Goal: Which lines run from the first one up to and including the one with "FOC = 2.136"? Print exactly those.

Data extract:
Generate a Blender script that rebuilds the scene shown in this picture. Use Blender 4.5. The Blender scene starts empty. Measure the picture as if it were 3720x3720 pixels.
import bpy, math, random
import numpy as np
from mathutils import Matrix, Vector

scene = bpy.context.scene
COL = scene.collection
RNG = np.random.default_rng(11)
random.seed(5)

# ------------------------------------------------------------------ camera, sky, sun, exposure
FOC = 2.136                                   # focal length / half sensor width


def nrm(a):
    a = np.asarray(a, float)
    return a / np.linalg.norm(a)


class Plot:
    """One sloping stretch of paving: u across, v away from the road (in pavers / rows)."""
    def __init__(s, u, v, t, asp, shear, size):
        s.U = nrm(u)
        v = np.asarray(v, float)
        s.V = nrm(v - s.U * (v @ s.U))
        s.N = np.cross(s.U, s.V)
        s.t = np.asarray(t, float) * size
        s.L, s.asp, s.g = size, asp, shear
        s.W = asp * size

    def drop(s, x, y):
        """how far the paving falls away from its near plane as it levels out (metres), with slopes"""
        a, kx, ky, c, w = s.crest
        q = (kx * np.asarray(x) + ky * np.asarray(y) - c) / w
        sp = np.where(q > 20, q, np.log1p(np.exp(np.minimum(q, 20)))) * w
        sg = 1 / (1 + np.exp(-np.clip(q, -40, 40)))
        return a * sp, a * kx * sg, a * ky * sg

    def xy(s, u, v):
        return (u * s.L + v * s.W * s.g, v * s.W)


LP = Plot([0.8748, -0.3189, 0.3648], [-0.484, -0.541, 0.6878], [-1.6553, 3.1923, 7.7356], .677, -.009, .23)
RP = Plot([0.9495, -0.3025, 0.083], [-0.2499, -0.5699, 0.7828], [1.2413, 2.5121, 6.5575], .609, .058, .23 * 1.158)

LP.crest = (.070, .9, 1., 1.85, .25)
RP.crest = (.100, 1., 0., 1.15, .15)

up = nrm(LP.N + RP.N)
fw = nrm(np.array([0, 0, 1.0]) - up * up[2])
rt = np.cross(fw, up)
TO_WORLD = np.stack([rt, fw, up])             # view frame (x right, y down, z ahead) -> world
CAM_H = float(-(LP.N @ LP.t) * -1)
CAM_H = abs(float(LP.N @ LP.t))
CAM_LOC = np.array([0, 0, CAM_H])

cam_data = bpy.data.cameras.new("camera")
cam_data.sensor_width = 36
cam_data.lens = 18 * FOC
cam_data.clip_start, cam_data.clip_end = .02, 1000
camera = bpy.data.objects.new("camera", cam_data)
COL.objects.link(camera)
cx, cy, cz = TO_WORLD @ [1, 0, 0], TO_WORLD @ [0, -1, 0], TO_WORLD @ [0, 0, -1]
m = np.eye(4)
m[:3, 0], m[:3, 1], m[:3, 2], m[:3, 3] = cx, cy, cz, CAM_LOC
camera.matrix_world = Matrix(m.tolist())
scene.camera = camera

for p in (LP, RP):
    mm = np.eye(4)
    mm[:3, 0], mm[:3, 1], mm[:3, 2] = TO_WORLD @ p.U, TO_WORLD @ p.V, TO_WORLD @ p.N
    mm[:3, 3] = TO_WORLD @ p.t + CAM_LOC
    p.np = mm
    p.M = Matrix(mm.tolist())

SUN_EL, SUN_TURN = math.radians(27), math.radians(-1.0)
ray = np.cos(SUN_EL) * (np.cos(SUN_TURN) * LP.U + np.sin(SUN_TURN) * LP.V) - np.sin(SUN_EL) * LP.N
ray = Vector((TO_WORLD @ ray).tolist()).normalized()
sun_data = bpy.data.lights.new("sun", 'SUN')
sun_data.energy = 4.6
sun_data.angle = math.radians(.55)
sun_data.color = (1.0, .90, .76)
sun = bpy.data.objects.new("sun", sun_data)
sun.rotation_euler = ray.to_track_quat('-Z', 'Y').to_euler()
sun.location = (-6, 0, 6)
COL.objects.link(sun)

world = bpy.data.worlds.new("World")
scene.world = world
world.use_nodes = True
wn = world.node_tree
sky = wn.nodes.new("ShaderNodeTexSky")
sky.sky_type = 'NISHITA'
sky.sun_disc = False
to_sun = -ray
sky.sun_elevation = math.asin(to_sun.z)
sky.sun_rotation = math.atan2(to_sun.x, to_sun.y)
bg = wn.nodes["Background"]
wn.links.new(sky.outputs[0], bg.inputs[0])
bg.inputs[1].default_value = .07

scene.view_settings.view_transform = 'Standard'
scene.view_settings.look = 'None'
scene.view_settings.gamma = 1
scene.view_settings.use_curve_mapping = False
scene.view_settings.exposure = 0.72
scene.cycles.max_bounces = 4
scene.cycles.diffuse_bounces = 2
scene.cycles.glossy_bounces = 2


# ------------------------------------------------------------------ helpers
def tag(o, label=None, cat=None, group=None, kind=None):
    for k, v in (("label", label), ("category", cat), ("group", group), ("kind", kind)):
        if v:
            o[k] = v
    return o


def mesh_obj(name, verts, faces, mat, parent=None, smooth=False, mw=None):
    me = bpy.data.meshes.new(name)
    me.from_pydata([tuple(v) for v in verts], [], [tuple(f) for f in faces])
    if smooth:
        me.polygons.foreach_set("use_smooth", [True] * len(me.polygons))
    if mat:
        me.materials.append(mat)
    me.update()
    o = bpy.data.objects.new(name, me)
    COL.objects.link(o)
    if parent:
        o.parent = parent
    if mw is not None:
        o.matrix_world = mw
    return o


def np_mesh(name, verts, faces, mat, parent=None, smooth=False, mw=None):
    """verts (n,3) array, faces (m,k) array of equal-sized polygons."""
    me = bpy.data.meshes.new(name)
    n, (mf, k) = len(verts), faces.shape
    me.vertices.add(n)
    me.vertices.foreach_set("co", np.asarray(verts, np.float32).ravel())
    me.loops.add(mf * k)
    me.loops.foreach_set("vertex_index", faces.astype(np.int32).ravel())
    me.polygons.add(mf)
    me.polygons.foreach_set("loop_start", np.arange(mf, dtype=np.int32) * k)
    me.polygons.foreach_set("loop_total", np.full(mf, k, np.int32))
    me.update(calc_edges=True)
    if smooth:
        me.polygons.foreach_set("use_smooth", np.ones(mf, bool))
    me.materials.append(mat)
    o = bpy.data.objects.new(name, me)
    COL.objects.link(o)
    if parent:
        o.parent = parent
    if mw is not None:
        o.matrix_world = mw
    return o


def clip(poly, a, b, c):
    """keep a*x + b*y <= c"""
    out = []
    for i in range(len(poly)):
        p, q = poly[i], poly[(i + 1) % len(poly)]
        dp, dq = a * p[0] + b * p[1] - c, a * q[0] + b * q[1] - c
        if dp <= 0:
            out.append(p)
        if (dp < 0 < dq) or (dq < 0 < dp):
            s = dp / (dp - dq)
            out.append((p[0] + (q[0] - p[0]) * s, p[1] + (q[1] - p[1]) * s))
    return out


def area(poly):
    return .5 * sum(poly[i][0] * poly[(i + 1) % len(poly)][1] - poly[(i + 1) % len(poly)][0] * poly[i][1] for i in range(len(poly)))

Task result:
Generate a Blender script that rebuilds the scene shown in this picture. Use Blender 4.5. The Blender scene starts empty. Measure the picture as if it were 3720x3720 pixels.
import bpy, math, random
import numpy as np
from mathutils import Matrix, Vector

scene = bpy.context.scene
COL = scene.collection
RNG = np.random.default_rng(11)
random.seed(5)

# ------------------------------------------------------------------ camera, sky, sun, exposure
FOC = 2.136                                   # focal length / half sensor width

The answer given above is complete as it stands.